El Rincon de las palabritas (Coin des petits mots), car c'est là que ça se passait, est devenu l'espace d'une heure un lieu magique où une petite femme toute en noir, seulement accompagnée d'un accordéoniste (photo), a raconté dans la trame de l'Histoire, les histoires de ces familles espagnoles jetées sur les routes de l'exil et qui devaient, par la force des choses, survivre puis réapprendre à vivre. Avec un  jeu simple, intime, une  voix chaude, suave et rebondissante où l'espagnol se mêle au français, la comédienne anime devant nous tous ces gens qu'elle a rencontrés et qui lui ont découvert leur vie. Il n'y a pas d'esbrouffe tout est dans la sollicitation de l'imagination du public. Et le public a répondu. Pas un badaud musardant près du Rincon de las palabritas qui n'ait été comme aimanté par le récit de la conteuse. Quand, aux autres, ceux qui ont pris place depuis le début face à la petite estrade nue, ils sont devenus Paquita, Manuel, Felipe, Isabel ... par un étonnant sortilège qui va ranimer chez eux des êtres chers. A la fin, comme libéré, un spectateur se lève et crie : merci ! D'autres adressent à la comédienne de très enflammés bravos. Ils veulent la rencontrer pour lui dire qu'ils sont les enfants et les petits enfants de ceux dont elle a raconté l'histoire et elle les écoute.
Le temps de réparer ces émotions à la Bodega plus animée que jamais par les guitares flamencas et le feu des danses andalouses, qu'il faut déjà se préparer à une nouvelle charge émotionnelle. Pierre Diaz et ses musiciens, programmé à 22 heures, je ne les connaissais pas plus que Susanna Azquinezer.  Là, je dois dire que si Patrick Grégogna, le responsable du pôle culturel de Balaruc-les-Bains, a  pris des risques dans ses choix artistiques, il a eu le nez creux. La musique de Pierre Diaz et de ses excellents musiciens (Eric Brotheau à la batterie, Michel Haltier à la contrebasse, Pepe Martinez au chant et  Jean-Marie Fréderic à la guitare) fusionne l'aspect charnel du véritable chant flamenco aux mélopées non moins sensuelles du jazz avec en prime des textes qui interpellent.
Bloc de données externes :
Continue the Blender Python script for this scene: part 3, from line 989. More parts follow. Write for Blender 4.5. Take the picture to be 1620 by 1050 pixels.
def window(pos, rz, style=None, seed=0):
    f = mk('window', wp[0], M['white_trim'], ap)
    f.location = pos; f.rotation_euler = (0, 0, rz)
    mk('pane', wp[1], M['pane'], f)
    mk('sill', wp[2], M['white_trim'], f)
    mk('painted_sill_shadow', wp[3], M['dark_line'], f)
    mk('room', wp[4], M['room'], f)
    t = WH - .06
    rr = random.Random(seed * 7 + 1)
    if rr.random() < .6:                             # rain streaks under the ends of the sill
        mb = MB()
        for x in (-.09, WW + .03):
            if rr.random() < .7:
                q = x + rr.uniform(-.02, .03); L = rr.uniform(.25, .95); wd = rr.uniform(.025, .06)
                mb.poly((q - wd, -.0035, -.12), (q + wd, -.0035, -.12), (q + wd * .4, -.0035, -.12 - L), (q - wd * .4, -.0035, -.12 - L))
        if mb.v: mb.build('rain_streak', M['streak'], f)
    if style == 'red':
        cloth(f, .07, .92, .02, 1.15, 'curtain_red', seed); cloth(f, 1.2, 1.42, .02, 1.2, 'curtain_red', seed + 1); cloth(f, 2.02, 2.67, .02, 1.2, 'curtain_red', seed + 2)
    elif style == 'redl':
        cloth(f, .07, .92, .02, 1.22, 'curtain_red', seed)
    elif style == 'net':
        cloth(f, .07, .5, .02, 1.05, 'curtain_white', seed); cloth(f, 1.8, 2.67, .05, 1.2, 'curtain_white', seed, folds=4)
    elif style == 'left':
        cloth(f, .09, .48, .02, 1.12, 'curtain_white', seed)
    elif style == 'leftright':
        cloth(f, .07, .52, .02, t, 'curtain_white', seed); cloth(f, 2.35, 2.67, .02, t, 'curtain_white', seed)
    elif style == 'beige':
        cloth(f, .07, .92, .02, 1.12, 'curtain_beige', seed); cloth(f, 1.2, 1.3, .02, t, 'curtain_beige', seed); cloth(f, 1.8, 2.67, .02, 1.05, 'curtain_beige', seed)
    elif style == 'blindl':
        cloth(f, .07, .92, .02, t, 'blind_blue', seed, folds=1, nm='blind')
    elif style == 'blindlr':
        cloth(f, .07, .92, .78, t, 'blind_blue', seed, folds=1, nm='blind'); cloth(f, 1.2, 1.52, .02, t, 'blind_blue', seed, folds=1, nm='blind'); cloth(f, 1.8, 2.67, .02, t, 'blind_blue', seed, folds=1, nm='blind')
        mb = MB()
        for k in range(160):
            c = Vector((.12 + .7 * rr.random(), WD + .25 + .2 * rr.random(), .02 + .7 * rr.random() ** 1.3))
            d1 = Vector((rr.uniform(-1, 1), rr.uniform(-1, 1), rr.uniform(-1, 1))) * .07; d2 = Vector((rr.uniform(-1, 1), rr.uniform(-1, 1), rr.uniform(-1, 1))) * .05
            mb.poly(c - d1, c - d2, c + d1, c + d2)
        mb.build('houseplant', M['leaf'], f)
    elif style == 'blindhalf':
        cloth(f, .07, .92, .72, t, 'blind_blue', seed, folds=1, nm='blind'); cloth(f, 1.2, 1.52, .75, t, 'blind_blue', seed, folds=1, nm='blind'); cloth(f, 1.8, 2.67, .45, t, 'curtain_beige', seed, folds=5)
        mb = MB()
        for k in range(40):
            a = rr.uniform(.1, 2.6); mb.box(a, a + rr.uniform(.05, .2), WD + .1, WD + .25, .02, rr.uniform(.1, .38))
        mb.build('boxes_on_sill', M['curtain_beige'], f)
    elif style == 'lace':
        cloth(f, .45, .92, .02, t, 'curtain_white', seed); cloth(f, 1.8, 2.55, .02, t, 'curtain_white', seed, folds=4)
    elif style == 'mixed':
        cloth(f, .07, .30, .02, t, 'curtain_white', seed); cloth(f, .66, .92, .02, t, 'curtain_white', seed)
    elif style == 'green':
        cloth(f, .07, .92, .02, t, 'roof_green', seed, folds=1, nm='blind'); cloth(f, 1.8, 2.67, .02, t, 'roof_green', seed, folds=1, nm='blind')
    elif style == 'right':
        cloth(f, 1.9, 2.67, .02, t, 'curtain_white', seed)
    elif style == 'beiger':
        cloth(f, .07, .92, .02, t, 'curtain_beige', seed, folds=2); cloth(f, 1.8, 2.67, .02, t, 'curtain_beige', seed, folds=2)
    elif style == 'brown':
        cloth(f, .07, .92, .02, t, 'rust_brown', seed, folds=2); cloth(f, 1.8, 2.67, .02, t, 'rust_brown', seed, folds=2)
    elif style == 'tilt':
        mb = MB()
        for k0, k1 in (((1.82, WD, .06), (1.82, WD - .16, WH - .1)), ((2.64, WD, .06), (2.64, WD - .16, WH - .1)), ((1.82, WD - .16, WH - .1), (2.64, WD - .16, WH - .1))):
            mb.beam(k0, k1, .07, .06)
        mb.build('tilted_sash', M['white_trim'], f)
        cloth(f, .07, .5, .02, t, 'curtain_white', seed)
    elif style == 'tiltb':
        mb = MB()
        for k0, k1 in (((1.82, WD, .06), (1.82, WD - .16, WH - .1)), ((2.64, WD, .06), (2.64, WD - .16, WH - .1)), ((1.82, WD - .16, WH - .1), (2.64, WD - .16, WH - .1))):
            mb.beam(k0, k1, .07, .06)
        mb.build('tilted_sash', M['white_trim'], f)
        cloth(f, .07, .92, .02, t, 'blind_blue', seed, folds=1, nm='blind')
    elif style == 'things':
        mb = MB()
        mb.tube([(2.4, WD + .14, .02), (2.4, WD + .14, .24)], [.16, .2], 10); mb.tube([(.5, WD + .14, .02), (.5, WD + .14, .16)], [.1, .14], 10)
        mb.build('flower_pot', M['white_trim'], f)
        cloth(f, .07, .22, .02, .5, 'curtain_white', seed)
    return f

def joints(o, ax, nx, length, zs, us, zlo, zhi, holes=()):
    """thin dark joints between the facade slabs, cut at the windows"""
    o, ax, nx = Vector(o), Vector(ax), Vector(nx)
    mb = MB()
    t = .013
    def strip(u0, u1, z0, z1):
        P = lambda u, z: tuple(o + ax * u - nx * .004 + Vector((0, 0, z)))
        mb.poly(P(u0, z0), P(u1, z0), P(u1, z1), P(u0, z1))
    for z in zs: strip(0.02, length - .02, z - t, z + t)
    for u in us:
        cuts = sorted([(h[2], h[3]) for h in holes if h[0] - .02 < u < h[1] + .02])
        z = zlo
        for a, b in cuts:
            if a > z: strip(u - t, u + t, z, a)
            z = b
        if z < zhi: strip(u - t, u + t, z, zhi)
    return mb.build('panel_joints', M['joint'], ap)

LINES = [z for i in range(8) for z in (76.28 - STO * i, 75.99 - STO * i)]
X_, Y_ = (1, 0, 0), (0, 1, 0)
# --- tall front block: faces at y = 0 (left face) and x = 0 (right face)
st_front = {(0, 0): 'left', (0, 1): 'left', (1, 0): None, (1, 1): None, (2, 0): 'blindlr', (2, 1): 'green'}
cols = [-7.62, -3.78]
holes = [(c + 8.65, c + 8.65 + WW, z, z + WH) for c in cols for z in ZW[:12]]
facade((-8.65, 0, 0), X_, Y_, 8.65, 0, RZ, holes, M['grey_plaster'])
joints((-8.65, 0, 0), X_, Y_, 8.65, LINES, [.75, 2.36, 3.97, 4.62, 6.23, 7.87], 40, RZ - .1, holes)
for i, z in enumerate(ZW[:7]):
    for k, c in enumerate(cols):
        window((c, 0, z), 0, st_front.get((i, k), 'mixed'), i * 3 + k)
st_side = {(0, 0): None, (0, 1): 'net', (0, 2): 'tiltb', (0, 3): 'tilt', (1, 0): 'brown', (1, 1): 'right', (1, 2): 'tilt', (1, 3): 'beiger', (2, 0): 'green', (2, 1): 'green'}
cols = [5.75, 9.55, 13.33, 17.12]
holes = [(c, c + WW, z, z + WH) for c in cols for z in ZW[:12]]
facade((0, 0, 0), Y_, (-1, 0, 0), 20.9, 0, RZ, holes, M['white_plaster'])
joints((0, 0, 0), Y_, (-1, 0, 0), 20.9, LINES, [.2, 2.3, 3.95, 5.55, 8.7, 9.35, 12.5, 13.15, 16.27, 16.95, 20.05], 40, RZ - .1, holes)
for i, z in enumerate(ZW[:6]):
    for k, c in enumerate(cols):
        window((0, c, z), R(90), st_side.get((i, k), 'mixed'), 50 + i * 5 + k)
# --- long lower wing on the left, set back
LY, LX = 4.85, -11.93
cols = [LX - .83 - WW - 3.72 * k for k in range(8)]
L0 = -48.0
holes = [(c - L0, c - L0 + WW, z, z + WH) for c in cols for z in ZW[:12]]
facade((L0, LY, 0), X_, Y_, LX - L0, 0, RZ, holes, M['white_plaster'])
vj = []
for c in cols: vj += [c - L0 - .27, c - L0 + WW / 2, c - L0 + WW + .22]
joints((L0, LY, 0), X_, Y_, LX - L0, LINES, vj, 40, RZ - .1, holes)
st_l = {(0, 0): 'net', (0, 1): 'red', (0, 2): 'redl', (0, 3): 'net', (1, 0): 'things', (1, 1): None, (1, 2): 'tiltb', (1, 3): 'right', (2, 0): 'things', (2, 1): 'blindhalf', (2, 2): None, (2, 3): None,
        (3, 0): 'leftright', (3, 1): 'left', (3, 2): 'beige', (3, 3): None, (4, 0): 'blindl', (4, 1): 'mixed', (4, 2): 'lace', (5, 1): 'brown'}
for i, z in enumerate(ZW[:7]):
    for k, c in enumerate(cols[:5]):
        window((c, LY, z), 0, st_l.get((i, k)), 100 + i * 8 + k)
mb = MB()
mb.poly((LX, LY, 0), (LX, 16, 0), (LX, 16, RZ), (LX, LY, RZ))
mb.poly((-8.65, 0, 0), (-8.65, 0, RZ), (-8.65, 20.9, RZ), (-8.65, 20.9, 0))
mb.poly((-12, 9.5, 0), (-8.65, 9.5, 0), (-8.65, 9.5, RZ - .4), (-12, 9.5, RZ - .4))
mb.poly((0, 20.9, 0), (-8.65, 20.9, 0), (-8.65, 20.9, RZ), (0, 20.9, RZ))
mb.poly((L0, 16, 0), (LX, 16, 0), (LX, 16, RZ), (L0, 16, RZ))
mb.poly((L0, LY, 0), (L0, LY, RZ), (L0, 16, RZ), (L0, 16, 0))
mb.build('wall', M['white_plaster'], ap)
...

Certains ont dit que ce n'est pas çà l'Espagne, d'autres qu'il s'agit d'une musique trop compliquée, mais comme moi, les trois à quatre cent spectateurs qui étaient là dès le début du concert n'ont pas quitté leur chaise. En fait, ils ont sans doute, pour la plupart, fait une découverte. Les morceaux de ce spectacle intitulé "Fils d'émigré, hiras queridas cantando "La Retirada" sortira prochainement en CD et ne devrait pas manquer d'amateurs. De toute façon, cette création de Pierre Diaz à laquelle Jean-Marie Frédéric a apporté sa contribution sur le morceau Abuelo, mérite d'être saluée, au moins pour son avant-gardisme et les pistes qu'elle ouvre.
Voilà, cette semaine s'achève et déjà on peut dire que ce fut une "première" parfaitement réussie qui n'a jamais versée dans l'espagnolade. Le fil rouge de cette manifestation, la guerre civile et la Retirada, a sans aucun doute contribué à lui donner du style, de la profondeur et du caractère ce qui est la moindre des choses lorsqu'on aborde ce pays. Il y a eu beaucoup de monde et, franchement, on ne voit aucune raison pour que Balaruc-les-Bains ne persiste pas sur cette voie originale, loin des férias et autres romerias.